Task details
Every entry below should be repeated exactly; the pictures should not.

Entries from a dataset
>> START
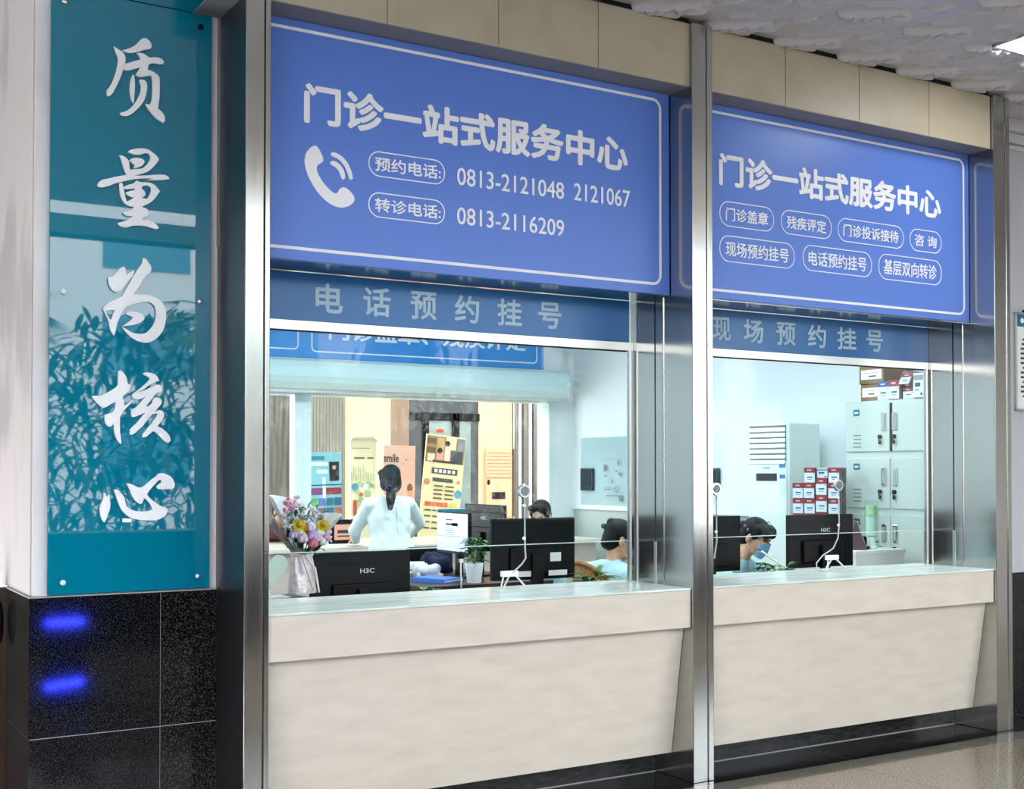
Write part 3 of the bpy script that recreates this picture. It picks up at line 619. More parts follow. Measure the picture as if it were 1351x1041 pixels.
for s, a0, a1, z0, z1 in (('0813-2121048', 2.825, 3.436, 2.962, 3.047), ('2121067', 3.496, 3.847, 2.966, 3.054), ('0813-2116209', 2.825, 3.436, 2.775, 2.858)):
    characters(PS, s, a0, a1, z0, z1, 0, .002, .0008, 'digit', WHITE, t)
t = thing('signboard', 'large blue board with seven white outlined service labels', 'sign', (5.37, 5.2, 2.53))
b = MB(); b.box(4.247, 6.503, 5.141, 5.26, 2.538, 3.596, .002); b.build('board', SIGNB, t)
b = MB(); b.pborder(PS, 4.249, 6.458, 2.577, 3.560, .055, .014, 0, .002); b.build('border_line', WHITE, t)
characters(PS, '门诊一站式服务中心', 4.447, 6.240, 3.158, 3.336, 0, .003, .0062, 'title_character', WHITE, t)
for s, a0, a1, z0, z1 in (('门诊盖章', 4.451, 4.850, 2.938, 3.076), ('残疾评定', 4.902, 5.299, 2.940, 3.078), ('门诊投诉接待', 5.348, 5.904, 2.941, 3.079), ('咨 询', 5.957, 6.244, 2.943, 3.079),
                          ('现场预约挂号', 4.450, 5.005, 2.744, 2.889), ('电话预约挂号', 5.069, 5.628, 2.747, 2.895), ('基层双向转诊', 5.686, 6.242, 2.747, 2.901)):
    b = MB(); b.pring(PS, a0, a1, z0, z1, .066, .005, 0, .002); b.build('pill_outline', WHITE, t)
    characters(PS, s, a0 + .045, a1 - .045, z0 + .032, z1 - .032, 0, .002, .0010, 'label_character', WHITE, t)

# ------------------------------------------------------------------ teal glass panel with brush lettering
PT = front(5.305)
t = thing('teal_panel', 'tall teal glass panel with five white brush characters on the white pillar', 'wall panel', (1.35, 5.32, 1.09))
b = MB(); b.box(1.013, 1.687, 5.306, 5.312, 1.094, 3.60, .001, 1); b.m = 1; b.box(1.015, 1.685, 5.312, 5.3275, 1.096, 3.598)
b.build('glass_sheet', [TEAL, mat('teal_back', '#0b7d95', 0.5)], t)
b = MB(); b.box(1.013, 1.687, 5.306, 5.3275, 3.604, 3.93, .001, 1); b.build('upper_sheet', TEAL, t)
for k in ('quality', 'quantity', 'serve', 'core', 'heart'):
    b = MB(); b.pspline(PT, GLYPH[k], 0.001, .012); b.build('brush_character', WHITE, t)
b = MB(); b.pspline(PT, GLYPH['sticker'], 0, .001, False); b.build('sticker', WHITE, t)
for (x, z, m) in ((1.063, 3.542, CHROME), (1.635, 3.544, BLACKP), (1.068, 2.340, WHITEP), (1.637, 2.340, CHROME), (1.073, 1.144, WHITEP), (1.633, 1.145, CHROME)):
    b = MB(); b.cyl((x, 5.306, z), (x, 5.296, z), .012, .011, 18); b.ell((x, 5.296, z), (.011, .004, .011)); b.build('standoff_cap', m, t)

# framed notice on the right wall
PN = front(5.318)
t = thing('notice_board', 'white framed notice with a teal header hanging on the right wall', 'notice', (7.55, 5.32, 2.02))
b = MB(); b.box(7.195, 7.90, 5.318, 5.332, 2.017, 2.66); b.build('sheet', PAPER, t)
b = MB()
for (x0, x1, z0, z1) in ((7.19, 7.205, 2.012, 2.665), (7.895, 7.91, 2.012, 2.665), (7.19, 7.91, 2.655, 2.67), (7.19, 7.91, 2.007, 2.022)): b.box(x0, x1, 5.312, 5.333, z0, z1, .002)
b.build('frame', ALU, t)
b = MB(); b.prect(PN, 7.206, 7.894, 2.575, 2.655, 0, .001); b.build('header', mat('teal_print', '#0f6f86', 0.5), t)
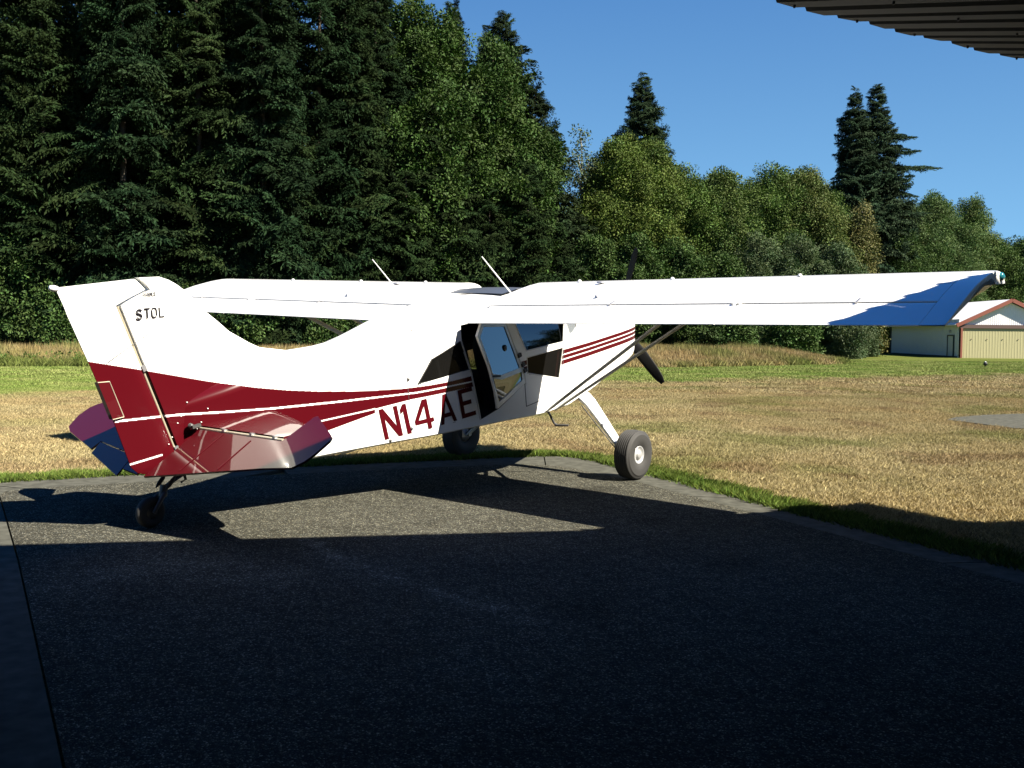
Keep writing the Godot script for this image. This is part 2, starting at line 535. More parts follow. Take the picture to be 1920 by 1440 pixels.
>> END
Response to the exercise
Write part 3 of the bpy script that recreates this picture. It picks up at line 619. More parts follow. Measure the picture as if it were 1351x1041 pixels.
for s, a0, a1, z0, z1 in (('0813-2121048', 2.825, 3.436, 2.962, 3.047), ('2121067', 3.496, 3.847, 2.966, 3.054), ('0813-2116209', 2.825, 3.436, 2.775, 2.858)):
    characters(PS, s, a0, a1, z0, z1, 0, .002, .0008, 'digit', WHITE, t)
t = thing('signboard', 'large blue board with seven white outlined service labels', 'sign', (5.37, 5.2, 2.53))
b = MB(); b.box(4.247, 6.503, 5.141, 5.26, 2.538, 3.596, .002); b.build('board', SIGNB, t)
b = MB(); b.pborder(PS, 4.249, 6.458, 2.577, 3.560, .055, .014, 0, .002); b.build('border_line', WHITE, t)
characters(PS, '门诊一站式服务中心', 4.447, 6.240, 3.158, 3.336, 0, .003, .0062, 'title_character', WHITE, t)
for s, a0, a1, z0, z1 in (('门诊盖章', 4.451, 4.850, 2.938, 3.076), ('残疾评定', 4.902, 5.299, 2.940, 3.078), ('门诊投诉接待', 5.348, 5.904, 2.941, 3.079), ('咨 询', 5.957, 6.244, 2.943, 3.079),
                          ('现场预约挂号', 4.450, 5.005, 2.744, 2.889), ('电话预约挂号', 5.069, 5.628, 2.747, 2.895), ('基层双向转诊', 5.686, 6.242, 2.747, 2.901)):
    b = MB(); b.pring(PS, a0, a1, z0, z1, .066, .005, 0, .002); b.build('pill_outline', WHITE, t)
    characters(PS, s, a0 + .045, a1 - .045, z0 + .032, z1 - .032, 0, .002, .0010, 'label_character', WHITE, t)

# ------------------------------------------------------------------ teal glass panel with brush lettering
PT = front(5.305)
t = thing('teal_panel', 'tall teal glass panel with five white brush characters on the white pillar', 'wall panel', (1.35, 5.32, 1.09))
b = MB(); b.box(1.013, 1.687, 5.306, 5.312, 1.094, 3.60, .001, 1); b.m = 1; b.box(1.015, 1.685, 5.312, 5.3275, 1.096, 3.598)
b.build('glass_sheet', [TEAL, mat('teal_back', '#0b7d95', 0.5)], t)
b = MB(); b.box(1.013, 1.687, 5.306, 5.3275, 3.604, 3.93, .001, 1); b.build('upper_sheet', TEAL, t)
for k in ('quality', 'quantity', 'serve', 'core', 'heart'):
    b = MB(); b.pspline(PT, GLYPH[k], 0.001, .012); b.build('brush_character', WHITE, t)
b = MB(); b.pspline(PT, GLYPH['sticker'], 0, .001, False); b.build('sticker', WHITE, t)
for (x, z, m) in ((1.063, 3.542, CHROME), (1.635, 3.544, BLACKP), (1.068, 2.340, WHITEP), (1.637, 2.340, CHROME), (1.073, 1.144, WHITEP), (1.633, 1.145, CHROME)):
    b = MB(); b.cyl((x, 5.306, z), (x, 5.296, z), .012, .011, 18); b.ell((x, 5.296, z), (.011, .004, .011)); b.build('standoff_cap', m, t)

# framed notice on the right wall
PN = front(5.318)
t = thing('notice_board', 'white framed notice with a teal header hanging on the right wall', 'notice', (7.55, 5.32, 2.02))
b = MB(); b.box(7.195, 7.90, 5.318, 5.332, 2.017, 2.66); b.build('sheet', PAPER, t)
b = MB()
for (x0, x1, z0, z1) in ((7.19, 7.205, 2.012, 2.665), (7.895, 7.91, 2.012, 2.665), (7.19, 7.91, 2.655, 2.67), (7.19, 7.91, 2.007, 2.022)): b.box(x0, x1, 5.312, 5.333, z0, z1, .002)
b.build('frame', ALU, t)
b = MB(); b.prect(PN, 7.206, 7.894, 2.575, 2.655, 0, .001); b.build('header', mat('teal_print', '#0f6f86', 0.5), t)
Keep writing the Godot script for this image. This is part 2, starting at line 535. More parts follow. Take the picture to be 1920 by 1440 pixels.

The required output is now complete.